Sa construction a commencé en 1970 et elle a été mise en service en 1977, pour un fonctionnement prévu à l'origine de 40 ans. Elle comporte deux réacteurs à eau pressurisée, d'une puissance de près de 900 mégawatts (MW) chacun. La centrale est située au bord du Rhin, face à l'Allemagne, à 25 km au nord de Mulhouse, 80 km au sud de Strasbourg et 40 km de Bâle, en Suisse.

L'Allemagne y détient une participation de 17,5% (Energie Bade-Wurtemberg, contrôlé par l'État régional) et la Suisse de 15% (Alpiq, Axpo et BKW), ce qui leur donne droit à une part équivalente de la production.

Environ 700 personnels EDF, ainsi que 200 personnels sous-traitants, y travaillent en permanence.

Depuis de nombreuses années, les écologistes français, allemands et suisses dénoncent sa vétusté alors qu'EDF a mis en avant les nombreux travaux de modernisation réalisés.
Les partisans de sa fermeture immédiate y dénoncent des incidents à répétition, ainsi que des risques de séisme et d'inondation.

L'installation est en effet construite sur une zone sismique et en contrebas du Rhin. Ces critiques ont pris une nouvelle dimension après la catastrophe de Fukushima (Japon) en 2011.

L'arrêt définitif des deux réacteurs de Fessenheim, réclamé avec vigueur par les antinucléaires français, constitue une promesse de campagne de François Hollande avant d'être élu président.
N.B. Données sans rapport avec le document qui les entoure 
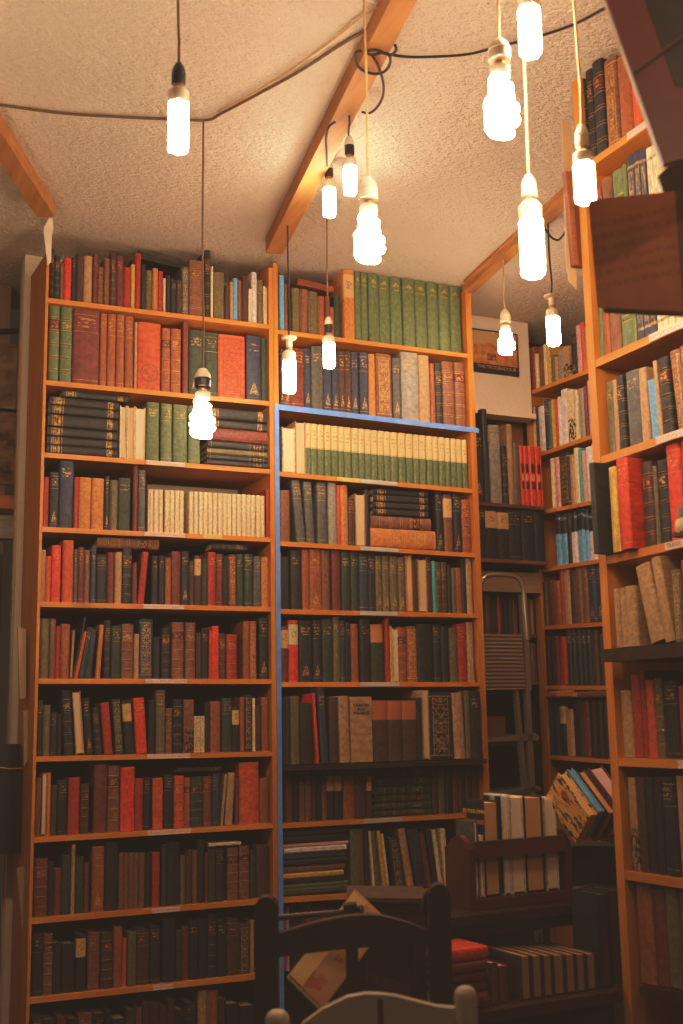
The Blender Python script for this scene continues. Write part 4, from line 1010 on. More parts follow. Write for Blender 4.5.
parts = [lbox(MB(), d0, a_end+.02, -.05, .34, TZ-.022, TZ-.001).build('top_board', DKWOODX),
         lbox(MB(), d0, a_end+.02, -.035, .34, TZ-.05, TZ-.0225).build('rail', DKWOODX),
         lbox(MB(), d0, min(d1+.05, (1.712-O.x-.19*math.sin(ang))/math.cos(ang)), B0-.03, .36, BZ-.024, BZ-.001).build('shelf', wood('reddish worn board', (96,50,32), (56,30,20), 0)),
         lbox(MB(), d0, d0+.025, .02, .34, BZ-.0005, TZ-.0505).build('side_panel', DKWOOD),
         lbox(MB(), d0, d1, .341, .355, BZ-.0005, TZ-.03).build('back_panel', DKWOOD),
         lbox(MB(), d0, min(d1, (1.712-O.x-.19*math.sin(ang))/math.cos(ang)), B0, .34, 0, BZ-.0245).build('cabinet_body', DKWOOD)]
put(root, *parts)

# book trough
root = empty('book_trough', P(a_end/2, bd/2, TZ), 'reddish wooden book trough with scrolled ends on the dark dresser', 'book rack')
zt_f, zt_b = zat(0,0,850), zat(0,bd*.6,835)
def endpanel(a):
    n_ = 16; prof = []
    for i in range(n_+1):
        f = i/n_
        z = zt_f + (zt_b-zt_f)*(math.sin(math.pi*min(1,(f*1.08))**.9) if f > .08 else .12)
        prof.append((f*bd, z))
    pts = [P(a,0,TZ)] + [P(a,b,z) for b, z in prof] + [P(a,bd,TZ)]
    return MB().prism(pts, TA*.016).build('end_panel', MAHOG)
MAHX = wood('reddish mahogany rail', (104,54,34), (70,32,20), 0, .4)
zr0, zr1 = zat(.02,0,858.5), zat(.02,0,842)
parts = [endpanel(0), endpanel(a_end-.016),
         lbox(MB(), .0165, a_end-.0165, -.002, .012, zr0, zr1).build('front_rail', MAHX),
         lbox(MB(), .0165, a_end-.0165, bd-.006, bd, zr0, zr1).build('back_rail', MAHX),
         lbox(MB(), .0165, a_end-.0165, .001, bd-.015, TZ+.001, zat(.1,0,897)).build('base_board', MAHX)]
put(root, *parts)
TBZ = zat(.1,0,897)+.0012

EXTRA = []
def front_book(x0, x1, yt, d, c, st, label, name='book', b=.016, zb=None, extra=None, out=True, group=None, pages=None):
    """a book standing in the dresser's frame; out=True turns its page edges to the room"""
    zb = zb if zb is not None else TBZ
    a0 = solve(lambda s: P(s,b,zb), x0, -.5, 1.6); a1 = solve(lambda s: P(s,b,zb), x1, -.5, 1.6)
    zt = zat((a0+a1)/2, b, yt); w = a1-a0-.0012; h = zt-zb
    if b > 0: d = min(d, bd-.024)
    o = make_book(name, w, h, d, c, st, pages)
    c0 = P((a0+a1)/2, b+(d if out else 0), zb)
    o.matrix_world = Matrix.Translation(c0) @ Matrix.Rotation(ang + (math.pi if out else 0), 4, 'Z')
    tag(o, label, 'book', group)
    return o, w, h
PAGEW = simple('white page edges', (236,222,196), .85, .1, 30., stretch=(40,1,1))
PAGET = simple('toned page edges', (214,166,104), .85, .15, 30., stretch=(40,1,1))
def make_book(name, w, h, d, c, st, pages=None, big=True, parent=None):
    V, Fc, BK, PV, PF, PB = book_geo(w, h, d, st, big)
    r = random.random()
    o = mesh_obj(name, V, Fc, book_mat(c, st), None, None, False, BK, r); fixn(o)
    p = mesh_obj('page_block', PV, PF, pages or page_mat(), o, None, False, PB, random.random())
    return o

DT = bd-.034
bk, w, h = front_book(476.2,480.4,821.5,.105,'s','p','thin blue-grey book at the left end of the book trough', pages=PAGEW, b=.016)
front_book(481,485.6,835,.10,'c','f','short white pamphlet beside the thin blue-grey book in the trough', pages=PAGEW, b=.016)
bk, w, h = front_book(486.2,501.8,801,.125,'k','p','thick paperback in the trough, its black cover lettered in yellow and orange', pages=PAGET, b=.016)
# lettering on its cover (the side towards the thin book): local x = -w/2 .. after the half turn the cover looks left
for i, (txt, rgb, zf) in enumerate((('BE YOUR OWN', (226,178,66), .885), ('ASTROLOGER', (214,104,56), .775))):
    to = text_mesh('cover_lettering', txt, .0128 if i == 0 else .0136, simple('print %d' % i, rgb, .5, .05), offset=.0004)
    to.parent = bk
    # text plane on the local +x cover: reading direction local -y .. outward normal +x
    to.matrix_local = Matrix.Translation((w/2+.0006, min(.125, bd-.024)*.50, h*zf)) @ Matrix(((0,0,1,0),(1,0,0,0),(0,1,0,0),(0,0,0,1)))
o, w_, h_ = front_book(505,512.8,794.5,.135,'w','p','tall magazine with a black and turquoise cover in the book trough', pages=PAGEW)
dm = min(.135, bd-.024)-.003
cv = mesh_obj('cover_picture', [(w_/2+.0005,.004,h_*.02),(w_/2+.0005,dm,h_*.02),(w_/2+.0005,dm,h_*.985),(w_/2+.0005,.004,h_*.985)], [(0,1,2,3)], None or simple('x', (0,0,0)), o)
n = NT('black and turquoise cover print', .4); vv = n.coord(); sp_ = n.n('ShaderNodeSeparateXYZ'); n.put(sp_.inputs[0], n.coord('Generated'))
n.base(n.mix(n.band(sp_.outputs[1], .35, .68), srgb((34,34,36)), n.mix(n.ramp(n.noise(vv, 30., 3.), .4, .6), srgb((70,150,136)), srgb((170,190,170)))))
cv.data.materials.clear(); cv.data.materials.append(n.m)
front_book(513.4,526.8,796,.125,'c','f','cream hardback with white page edges out, fifth in the book trough', pages=PAGEW)
front_book(527.6,546.2,796,.125,'k','f','thick black-covered book with toned page edges out in the trough', pages=PAGET)
front_book(547.8,560,797.5,.125,'c','f','white-edged book at the right end of the book trough', pages=PAGEW)

# dresser shelf: red stack, small volumes, row with page edges out
a0 = solve(lambda s: P(s,.03,BZ), 447, -.5, 1.5); a1 = solve(lambda s: P(s,B0,BZ), 488, -.5, 1.5)
ys = [1003,991,980,970,959.5,946]
for i in range(5):
    zb, zt = zat(a1, B0, ys[i]), zat(a1, B0, ys[i+1])
    zb = BZ+.001 if i == 0 else prevt+.0008
    t = max(.012, zt-zb); prevt = zb+t
    last = i == 4
    o = make_book('book', t-.0006, .095 if not last else .10, .115, 'm' if not last else 'R', 'p')  # darker lower colour and brighter top colour imitate light falling from above
    # lie flat, spine to the room
    Lm = Matrix(((0,0,1,0),(0,1,0,0),(-1,0,0,0),(0,0,0,1)))
    o.matrix_world = Matrix.Translation(P(a1-.098+.003*((i*7)%3), B0+.004*((i*5)%3)-.01, zb+t/2)) @ Matrix.Rotation(ang, 4, 'Z') @ Lm
    tag(o, ['dull red book lying lowest in the stack on the dresser shelf','dull red book, second from bottom of the red stack','dull red book in the middle of the red stack','dull red book just under the bright red one','red book on top of the red stack, coloured brighter as lit from above'][i], 'book', 'red books stacked on the dresser shelf')
for i, (x0, x1, yt) in enumerate(((492,500.5,963),(501,510.5,966))):
    front_book(x0, x1, yt, .10, 'm', 'p', ['small maroon book beside the red stack on the dresser shelf','small maroon book between its twin and the page-edge row'][i], b=B0+.01, zb=BZ+.001, out=False)
for i, (x0, x1) in enumerate(((522,532.5),(533.2,543.8),(544.4,554),(554.6,566),(566.8,577),(577.6,587),(587.8,597.6))):
    front_book(x0, x1, 955.5-.03*(x0-522), .16, 'B', 'p', ['first','second','third','fourth','fifth','sixth','last'][i]+' from left of the brown page-edge-out volumes on the dresser shelf', b=B0, zb=BZ+.001, pages=simple('grimy page edges', (176,138,92), .85, .25, 30., stretch=(40,1,3)), group='brown volumes with page edges out')
front_book(601,613,893,.095,'k','p','big black ledger standing left of another on the dresser shelf', b=B0, zb=BZ+.001, out=True, pages=simple('dark page edges', (70,52,38), .85))
front_book(613.6,626,889,.095,'k','p','big black ledger nearest the near right bookcase on the dresser shelf', b=B0, zb=BZ+.001, out=True, pages=simple('dark page edges', (70,52,38), .85))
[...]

Il s'était aussi engagé à réduire de 75 à 50% la part du nucléaire dans la production électrique française.

Le président de la République a reconnu, dans un entretien publié en septembre dernier, que Fessenheim ne fermerait pas comme initialement prévu en 2016, confirmant l'abandon de sa promesse de 2012.
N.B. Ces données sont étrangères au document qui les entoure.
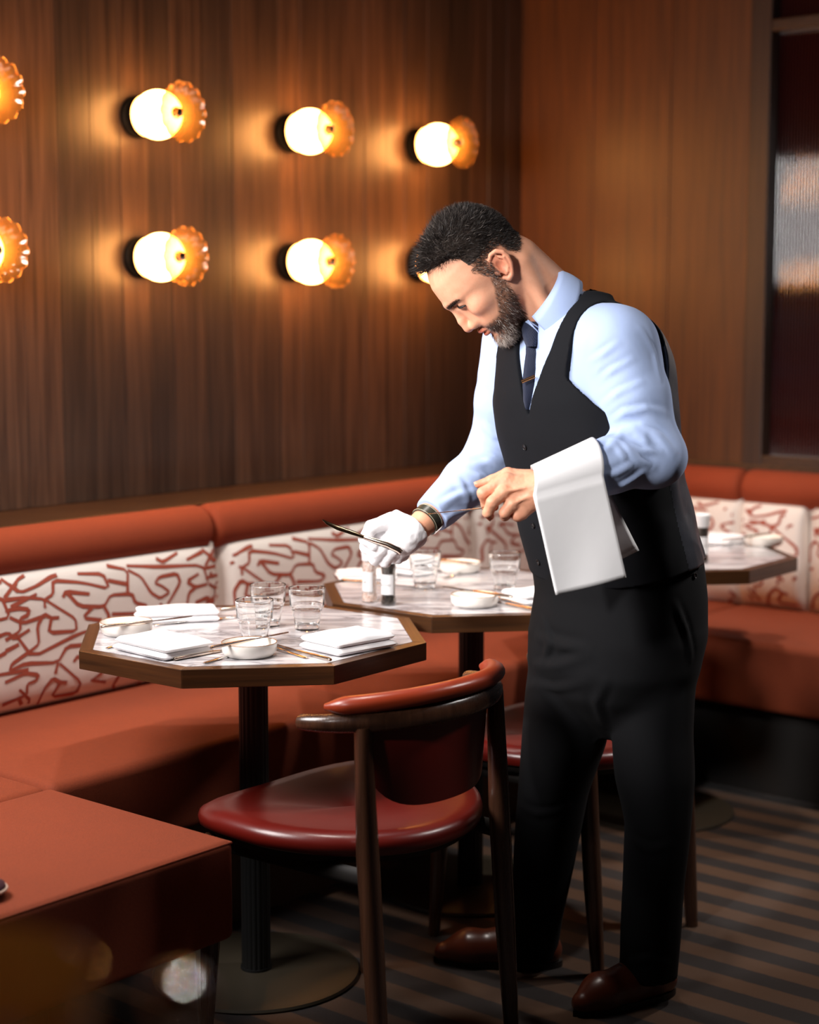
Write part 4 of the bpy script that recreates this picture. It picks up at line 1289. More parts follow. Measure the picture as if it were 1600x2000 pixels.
def head(P):
    q = to_head(P)
    d = face(q)*0.001
    n = rcone(P, NK0, NK1, 0.060, 0.060)
    n = smin(n, rcone(P, NK0+FW*0.03, from_head((20, 0, -80))[0], 0.045, 0.038), 0.03)
    # tendon running from behind the ear to the collar
    n = smin(n, rcone(P, from_head((-38, 52, -30))[0], NKB+V3((-0.035, -0.075, -0.03)), 0.014, 0.011), 0.02)
    return smin(d, n, 0.018)
hc = HO
hv = nets(head, hc+V3((-0.16, -0.125, -0.19)), hc+V3((0.20, 0.14, 0.15)), 0.0026, 2)
q = to_head(hv[0])
def bump_at(q, c, r):
    return np.exp(-(((q-V3(c))/V3(r))**2).sum(1))
tint = np.ones((len(q), 3))*V3((1, 1, 1))
mq = mir(q)
red = 0.9*bump_at(mq, (-5, 82, 7), (26, 14, 30))+0.55*bump_at(q, (118, 0, -33), (16, 16, 14))+0.35*bump_at(mq, (84, 46, -20), (22, 26, 20))+0.25*bump_at(mq, (99, 30, 0), (14, 18, 8))
lip = np.clip(1.6*bump_at(q, (106, 0, -56), (10, 20, 4.5))+1.7*bump_at(q, (102, 0, -67), (10, 18, 5.5)), 0, 1)
tint *= (1-np.clip(red, 0, 1)[:, None]*V3((0.0, 0.30, 0.34)))
tint = tint*(1-lip[:, None])+lip[:, None]*V3((0.80, 0.42, 0.42))
# stubble shadow under beard and on the shaved nape and temples (short hair growing there)
def hair_mask(q):
    x, y, z = q[:, 0], np.abs(q[:, 1]), q[:, 2]
    xb = np.interp(z, [-5, 15, 40, 60, 75, 90, 101, 112], [18, 30, 42, 50, 57, 64, 82, 100])
    xb = xb+np.where(z > 85, 6*np.cos(y/9.0), 0)+np.where(z > 45, -0.0046*y*y*np.clip((z-30)/45, 0, 1), 0)
    lo = np.where(x > 6, -4.0, np.where(x > -36, 33.0, 12+(x+36)*(58/36.0)))
    m = np.minimum(xb-x, z-lo)
    return np.where(skull(q) < 6.0, m, -1.0)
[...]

Dans une lettre ultérieure, la ministre de l'Écologie et de l'Énergie, Ségolène Royal, a toutefois demandé à EDF d'entamer la procédure de fermeture de Fessenheim d'ici à "la fin juin 2016".

Plus récemment, en février, Mme Royal s'est dite prête à donner son feu vert à une prolongation de dix ans de la durée de vie des centrales nucléaires françaises, qui passerait ainsi de 40 à 50 ans.

De son côté, l'Allemagne, en pleine transition énergétique, arrête progressivement ses propres réacteurs nucléaires, dont le dernier sera débranché en 2022.